Here are the 5 things marketers should be doing differently:

1. Ditch the idea of “the African consumer”

The term “African consumer” is bandied about as the enticing new target of global brands, but it is essentially meaningless. Africa is arguably the most diverse continent on earth; with more than a billion people in fifty-five countries speaking hundreds of languages, subscribing to numerous religions and living in vastly different contexts that range from shanty-towns to subsistence farming to expensive high-rise apartment blocks. It is of little to no value to generalise to a continental level and of little value to generalise at a country level. Attitudinal segments with an economic lens provide the best steer for marketers.

2. Don’t just play the numbers game

With 60% of the continent still living below the poverty line, marketers tend to approach Africa with a numbers mindset: selling the highest quantities at the lowest prices. Yet this ‘bottom-of-the-pyramid’ thinking does nothing to grow the market or create new wealth for consumer spending. This is a ‘sick magic trick’ as there is usually no disposable income and displacement of spending from basic needs like bread, gas or airtime is not helpful for growth. The brands that really succeed in Africa are those that partner with the locals and offer opportunities for income generation rather than only product consumption.

3. Treat consumers with respect

African consumers have indicated that brands entering their markets treat the consumer like an idiot. For example, they have to tolerate advertising that has been “dumbed down”, and from our primary research they see businesses trying to dump sub-par products or past sell-by-date products into their markets. Marketers need to realise that only the brands that treat their customers with respect will survive.

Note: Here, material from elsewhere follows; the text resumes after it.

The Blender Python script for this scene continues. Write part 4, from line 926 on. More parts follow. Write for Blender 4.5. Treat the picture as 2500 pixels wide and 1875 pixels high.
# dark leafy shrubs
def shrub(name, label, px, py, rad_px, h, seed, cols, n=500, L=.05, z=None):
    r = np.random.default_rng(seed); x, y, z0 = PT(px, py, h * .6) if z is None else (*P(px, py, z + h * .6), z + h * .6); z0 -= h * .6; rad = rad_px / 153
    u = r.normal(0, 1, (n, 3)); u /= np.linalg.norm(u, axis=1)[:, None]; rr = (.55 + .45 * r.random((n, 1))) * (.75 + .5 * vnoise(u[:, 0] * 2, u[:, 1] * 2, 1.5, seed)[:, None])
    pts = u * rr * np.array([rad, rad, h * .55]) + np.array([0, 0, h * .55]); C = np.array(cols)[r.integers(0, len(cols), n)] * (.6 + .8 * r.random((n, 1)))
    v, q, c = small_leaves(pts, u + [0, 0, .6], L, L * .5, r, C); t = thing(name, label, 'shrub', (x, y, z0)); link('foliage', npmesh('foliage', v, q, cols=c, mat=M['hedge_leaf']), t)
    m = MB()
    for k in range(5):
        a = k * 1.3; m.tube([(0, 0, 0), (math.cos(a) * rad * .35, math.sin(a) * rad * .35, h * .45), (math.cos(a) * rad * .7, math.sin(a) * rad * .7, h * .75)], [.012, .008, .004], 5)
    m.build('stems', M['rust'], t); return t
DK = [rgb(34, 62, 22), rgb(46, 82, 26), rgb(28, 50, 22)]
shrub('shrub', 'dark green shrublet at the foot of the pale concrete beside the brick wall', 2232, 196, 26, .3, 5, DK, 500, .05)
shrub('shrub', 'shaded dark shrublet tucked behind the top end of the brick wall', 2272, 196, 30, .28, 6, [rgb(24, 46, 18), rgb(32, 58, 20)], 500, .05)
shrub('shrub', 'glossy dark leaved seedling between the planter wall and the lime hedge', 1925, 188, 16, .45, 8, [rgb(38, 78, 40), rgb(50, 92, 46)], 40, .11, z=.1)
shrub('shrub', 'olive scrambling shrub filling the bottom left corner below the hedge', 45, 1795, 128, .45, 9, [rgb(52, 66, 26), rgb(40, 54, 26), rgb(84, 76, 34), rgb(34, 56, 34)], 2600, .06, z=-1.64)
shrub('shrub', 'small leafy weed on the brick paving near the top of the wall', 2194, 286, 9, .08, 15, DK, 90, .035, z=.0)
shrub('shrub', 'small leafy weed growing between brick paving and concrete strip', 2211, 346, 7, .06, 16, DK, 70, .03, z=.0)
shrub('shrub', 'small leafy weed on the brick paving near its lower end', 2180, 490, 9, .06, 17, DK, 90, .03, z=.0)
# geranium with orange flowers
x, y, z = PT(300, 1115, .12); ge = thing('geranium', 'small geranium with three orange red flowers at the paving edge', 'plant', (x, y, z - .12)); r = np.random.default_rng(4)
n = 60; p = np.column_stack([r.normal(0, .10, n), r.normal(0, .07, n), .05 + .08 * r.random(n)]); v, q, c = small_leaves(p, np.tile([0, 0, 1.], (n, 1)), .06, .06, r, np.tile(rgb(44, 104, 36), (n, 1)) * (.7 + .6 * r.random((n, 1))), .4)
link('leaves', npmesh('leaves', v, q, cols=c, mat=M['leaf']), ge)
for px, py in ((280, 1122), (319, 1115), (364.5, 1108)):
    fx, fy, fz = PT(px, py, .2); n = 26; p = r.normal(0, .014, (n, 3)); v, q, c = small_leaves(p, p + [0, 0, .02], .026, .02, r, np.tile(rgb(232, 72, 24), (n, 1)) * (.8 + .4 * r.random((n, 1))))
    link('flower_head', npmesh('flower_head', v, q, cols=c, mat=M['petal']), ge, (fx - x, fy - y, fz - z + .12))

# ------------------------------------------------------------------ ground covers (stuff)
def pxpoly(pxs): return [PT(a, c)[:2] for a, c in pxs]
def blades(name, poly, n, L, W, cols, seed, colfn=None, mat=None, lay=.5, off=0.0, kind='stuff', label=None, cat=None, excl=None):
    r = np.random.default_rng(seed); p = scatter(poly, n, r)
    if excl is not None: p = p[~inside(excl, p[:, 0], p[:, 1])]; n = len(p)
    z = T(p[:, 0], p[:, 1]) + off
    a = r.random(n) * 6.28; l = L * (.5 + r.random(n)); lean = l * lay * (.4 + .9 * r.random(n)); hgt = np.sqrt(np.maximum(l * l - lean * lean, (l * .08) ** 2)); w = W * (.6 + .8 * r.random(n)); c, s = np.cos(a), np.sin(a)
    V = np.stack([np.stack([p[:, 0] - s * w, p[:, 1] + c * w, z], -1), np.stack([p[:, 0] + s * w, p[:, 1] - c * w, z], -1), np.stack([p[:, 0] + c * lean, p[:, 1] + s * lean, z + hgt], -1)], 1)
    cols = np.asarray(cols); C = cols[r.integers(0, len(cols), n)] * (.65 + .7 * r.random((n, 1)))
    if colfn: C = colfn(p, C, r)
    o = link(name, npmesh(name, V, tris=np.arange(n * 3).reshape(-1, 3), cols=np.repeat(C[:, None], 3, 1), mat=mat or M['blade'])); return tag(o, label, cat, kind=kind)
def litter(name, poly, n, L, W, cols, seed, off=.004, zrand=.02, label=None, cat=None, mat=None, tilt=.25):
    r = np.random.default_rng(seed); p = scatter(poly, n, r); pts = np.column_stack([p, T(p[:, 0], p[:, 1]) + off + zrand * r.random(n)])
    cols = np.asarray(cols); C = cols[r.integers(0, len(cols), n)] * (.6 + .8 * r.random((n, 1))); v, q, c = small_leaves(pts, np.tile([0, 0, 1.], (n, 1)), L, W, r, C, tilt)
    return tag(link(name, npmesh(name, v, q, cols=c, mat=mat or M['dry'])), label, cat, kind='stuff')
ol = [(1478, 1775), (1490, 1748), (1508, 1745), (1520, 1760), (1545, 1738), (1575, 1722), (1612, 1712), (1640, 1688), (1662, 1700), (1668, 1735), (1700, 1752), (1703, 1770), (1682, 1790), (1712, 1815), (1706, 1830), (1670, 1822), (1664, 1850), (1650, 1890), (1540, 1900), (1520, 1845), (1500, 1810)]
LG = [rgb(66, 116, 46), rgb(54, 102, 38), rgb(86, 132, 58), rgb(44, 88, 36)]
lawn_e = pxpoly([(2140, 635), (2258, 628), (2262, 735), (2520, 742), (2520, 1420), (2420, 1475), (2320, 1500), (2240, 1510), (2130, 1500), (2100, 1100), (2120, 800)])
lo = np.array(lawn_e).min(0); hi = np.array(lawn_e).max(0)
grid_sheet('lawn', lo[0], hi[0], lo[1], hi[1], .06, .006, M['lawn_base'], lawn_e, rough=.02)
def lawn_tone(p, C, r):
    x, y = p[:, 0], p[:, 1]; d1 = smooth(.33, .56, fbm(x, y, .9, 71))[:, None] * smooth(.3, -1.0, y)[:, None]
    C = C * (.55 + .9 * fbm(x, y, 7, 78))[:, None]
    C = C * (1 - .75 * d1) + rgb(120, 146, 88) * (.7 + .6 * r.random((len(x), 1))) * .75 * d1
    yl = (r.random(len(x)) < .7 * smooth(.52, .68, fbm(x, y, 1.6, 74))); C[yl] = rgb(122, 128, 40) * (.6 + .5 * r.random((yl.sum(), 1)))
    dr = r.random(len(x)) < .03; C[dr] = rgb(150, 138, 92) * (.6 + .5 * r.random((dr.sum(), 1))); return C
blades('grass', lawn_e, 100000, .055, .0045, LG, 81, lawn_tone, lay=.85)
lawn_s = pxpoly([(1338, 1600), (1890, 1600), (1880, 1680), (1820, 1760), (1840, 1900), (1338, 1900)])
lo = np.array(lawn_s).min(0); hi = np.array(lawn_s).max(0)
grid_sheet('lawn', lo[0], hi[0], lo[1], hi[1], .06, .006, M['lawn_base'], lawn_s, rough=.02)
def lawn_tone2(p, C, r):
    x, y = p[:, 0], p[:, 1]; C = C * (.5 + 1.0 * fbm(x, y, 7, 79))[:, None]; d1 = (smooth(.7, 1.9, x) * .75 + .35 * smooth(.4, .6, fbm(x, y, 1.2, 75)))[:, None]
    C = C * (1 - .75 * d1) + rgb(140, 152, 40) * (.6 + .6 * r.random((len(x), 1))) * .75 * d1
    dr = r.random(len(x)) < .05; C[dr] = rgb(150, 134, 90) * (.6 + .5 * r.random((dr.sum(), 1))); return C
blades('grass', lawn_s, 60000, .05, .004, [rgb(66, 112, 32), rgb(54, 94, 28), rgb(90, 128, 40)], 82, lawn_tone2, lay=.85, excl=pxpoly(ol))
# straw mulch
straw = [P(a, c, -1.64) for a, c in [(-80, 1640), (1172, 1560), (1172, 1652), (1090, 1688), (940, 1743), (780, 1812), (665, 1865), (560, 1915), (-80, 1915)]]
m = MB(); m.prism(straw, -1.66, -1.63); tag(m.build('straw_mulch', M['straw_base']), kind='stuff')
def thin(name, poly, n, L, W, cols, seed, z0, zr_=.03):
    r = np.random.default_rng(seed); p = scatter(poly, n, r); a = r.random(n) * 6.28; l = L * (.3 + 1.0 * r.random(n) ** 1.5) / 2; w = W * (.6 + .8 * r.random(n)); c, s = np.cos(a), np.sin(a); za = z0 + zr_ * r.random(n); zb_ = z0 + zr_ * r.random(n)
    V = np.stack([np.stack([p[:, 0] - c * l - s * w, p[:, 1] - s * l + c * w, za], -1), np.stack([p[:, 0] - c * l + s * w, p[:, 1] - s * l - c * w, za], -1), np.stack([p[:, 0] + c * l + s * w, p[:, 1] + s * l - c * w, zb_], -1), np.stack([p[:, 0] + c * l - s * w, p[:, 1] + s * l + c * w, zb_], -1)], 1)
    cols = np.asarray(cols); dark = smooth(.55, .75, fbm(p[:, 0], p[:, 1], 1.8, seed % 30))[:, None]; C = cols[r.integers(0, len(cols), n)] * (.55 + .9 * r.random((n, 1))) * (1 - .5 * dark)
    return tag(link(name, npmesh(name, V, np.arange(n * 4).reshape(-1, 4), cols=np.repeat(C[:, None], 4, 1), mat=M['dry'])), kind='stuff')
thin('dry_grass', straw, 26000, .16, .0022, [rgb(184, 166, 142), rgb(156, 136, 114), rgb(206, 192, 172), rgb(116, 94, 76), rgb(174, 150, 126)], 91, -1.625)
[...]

4. Beware of the Term ‘Middle Class’

It is important to note that every country defines “middle class” in its own terms. Indeed, it is a relative term within a country, based on a number of factors such as income, lifestyle and assets – and denotes those who are roughly in the middle of a country’s socio-economic spectrum. Yet “middle class” is often used as if it has universal meaning. The African Development Bank estimates that 123m Africans are “middle class” in that they earn between $1440 and $7200 a year – with 10% of those consumers in Nigeria, the continent’s largest economy. In the USA, the middle class is defined as having an annual monthly household income of between $50000 and $600000. A completely different picture that should not be compared.

5. Think Beyond Status

There is a persisting [and unfair] generalisation that the emerging middle classes across Africa are only motivated by status. Admittedly, it is common for newly wealthy consumers worldwide to enjoy conspicuous consumption and flash their wealth around town. While there certainly is plenty of that in Africa, studies have revealed that there is a distinct community-mindedness on the continent that persists – even amongst the newly middle class. Consumers have an interdependent multi-dimensional relationship with their communities and are never entirely inner-directed and selfish about their status.